As per the latest weekly report from Binance, the world’s leading cryptocurrency exchange, the crypto market has seen significant ups and downs. Despite geopolitical tensions stirring up a risk-off market sentiment, a significant regulatory breakthrough in the stablecoin sector was achieved.
Bitcoin (BTC) experienced a consolidation phase throughout the week, only to take a nosedive on Friday due to escalating conflicts between Israel and Iran. Global markets, including risk assets like BTC and equities, have been plagued by increased volatility since the week’s onset.
Initially, Bitcoin and other equities managed to rally, brushing off the negative impacts of geopolitical news. However, by midweek, BTC had fallen to $103,500. Investors started leaning towards defensive assets amidst growing concerns over potential geopolitical repercussions in the Middle East.

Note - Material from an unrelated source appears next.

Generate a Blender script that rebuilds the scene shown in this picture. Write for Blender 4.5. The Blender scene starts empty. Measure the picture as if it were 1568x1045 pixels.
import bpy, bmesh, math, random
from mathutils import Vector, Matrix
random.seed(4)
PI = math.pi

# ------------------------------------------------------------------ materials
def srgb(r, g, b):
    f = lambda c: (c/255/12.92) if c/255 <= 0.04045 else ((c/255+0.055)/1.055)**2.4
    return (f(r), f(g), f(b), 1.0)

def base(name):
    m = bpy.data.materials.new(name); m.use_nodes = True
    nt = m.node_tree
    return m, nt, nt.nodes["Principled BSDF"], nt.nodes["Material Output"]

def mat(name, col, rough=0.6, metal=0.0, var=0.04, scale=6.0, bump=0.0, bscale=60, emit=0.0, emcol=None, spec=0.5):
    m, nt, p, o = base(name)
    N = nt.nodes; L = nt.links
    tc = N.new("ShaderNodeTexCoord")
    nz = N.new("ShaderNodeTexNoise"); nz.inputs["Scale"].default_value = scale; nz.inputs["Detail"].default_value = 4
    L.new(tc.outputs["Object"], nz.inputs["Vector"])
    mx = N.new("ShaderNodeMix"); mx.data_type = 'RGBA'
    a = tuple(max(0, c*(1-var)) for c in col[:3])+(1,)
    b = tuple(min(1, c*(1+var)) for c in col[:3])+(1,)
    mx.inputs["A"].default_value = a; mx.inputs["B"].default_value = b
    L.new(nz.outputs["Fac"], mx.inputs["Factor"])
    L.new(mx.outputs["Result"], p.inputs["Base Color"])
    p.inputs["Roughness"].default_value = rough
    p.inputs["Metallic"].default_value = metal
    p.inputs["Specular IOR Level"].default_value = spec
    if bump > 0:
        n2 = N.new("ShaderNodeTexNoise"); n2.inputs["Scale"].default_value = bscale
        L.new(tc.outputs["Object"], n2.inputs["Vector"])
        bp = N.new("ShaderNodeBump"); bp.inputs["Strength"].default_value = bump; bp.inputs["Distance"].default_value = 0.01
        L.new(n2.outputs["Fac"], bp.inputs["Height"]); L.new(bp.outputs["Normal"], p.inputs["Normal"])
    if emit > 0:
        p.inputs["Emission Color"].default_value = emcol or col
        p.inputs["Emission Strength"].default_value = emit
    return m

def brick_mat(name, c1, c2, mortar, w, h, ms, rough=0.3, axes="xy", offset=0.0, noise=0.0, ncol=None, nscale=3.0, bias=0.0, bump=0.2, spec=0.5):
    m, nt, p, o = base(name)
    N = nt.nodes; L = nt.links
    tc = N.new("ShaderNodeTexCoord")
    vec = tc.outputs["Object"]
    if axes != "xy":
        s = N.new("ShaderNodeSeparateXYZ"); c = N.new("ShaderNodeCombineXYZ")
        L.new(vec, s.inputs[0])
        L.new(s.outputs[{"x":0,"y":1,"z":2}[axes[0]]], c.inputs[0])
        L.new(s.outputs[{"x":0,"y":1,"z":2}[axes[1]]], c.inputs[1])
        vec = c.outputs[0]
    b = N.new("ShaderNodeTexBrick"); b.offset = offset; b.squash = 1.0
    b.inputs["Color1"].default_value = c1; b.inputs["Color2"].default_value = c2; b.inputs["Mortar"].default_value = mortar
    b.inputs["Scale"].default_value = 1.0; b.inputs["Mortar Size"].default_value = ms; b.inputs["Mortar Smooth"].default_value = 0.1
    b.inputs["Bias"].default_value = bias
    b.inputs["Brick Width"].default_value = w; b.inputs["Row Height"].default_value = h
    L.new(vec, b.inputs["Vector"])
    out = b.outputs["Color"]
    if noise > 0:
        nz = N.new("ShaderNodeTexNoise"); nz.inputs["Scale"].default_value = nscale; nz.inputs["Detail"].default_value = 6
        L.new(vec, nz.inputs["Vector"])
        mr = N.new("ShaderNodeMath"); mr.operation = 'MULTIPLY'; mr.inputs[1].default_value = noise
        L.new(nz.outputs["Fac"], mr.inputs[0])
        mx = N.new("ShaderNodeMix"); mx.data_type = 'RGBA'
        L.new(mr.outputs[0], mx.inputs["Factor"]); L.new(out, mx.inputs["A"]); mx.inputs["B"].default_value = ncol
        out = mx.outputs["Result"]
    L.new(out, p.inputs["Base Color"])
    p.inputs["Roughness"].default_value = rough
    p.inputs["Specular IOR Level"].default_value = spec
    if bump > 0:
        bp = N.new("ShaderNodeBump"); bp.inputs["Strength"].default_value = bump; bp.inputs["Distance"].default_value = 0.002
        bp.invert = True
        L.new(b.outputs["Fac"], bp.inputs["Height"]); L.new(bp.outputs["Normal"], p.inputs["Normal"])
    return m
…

Binance’s analysts highlighted that despite the shift from risk-on to risk-off, the structural demand for BTC remained firm. The US spot exchange-traded fund (ETF) market saw inflows amounting to $2.4 billion in an eight-day streak that lasted until June 18. This trend suggests that long-term investors are buying the dip.
Spot Ethereum ETFs also witnessed significant positive flows, crossing the $605 million mark during the same period. On-chain metrics for Ethereum remained optimistic, with staked Ether (ETH) reaching a record 34.9 million ETH, about 28.9% of the circulating supply. More than 500,000 ETH of the staked amount was added just within the first two weeks of June.
In a significant regulatory development, the U.S. Senate approved the Guiding and Establishing National Innovation for U.S. Stablecoins (GENIUS) Act with a 68-30 vote on June 17. This bill, the first of its kind, aims to create a regulatory framework for fully-reserved, anti-money laundering (AML)-compliant stablecoins. The Act now awaits approval from the House of Representatives to become law.
Despite marking progress in stablecoin regulation, the Act has sparked concerns about the risk concentration within the traditional banking system, given that it requires stablecoin reserves to be held exclusively by federally regulated entities. Notwithstanding, stablecoin usage has hit record highs, with total supply growing by 22.5% since the end of 2024 to surpass $250 billion, and on-chain transfer volumes exceeding $20 trillion.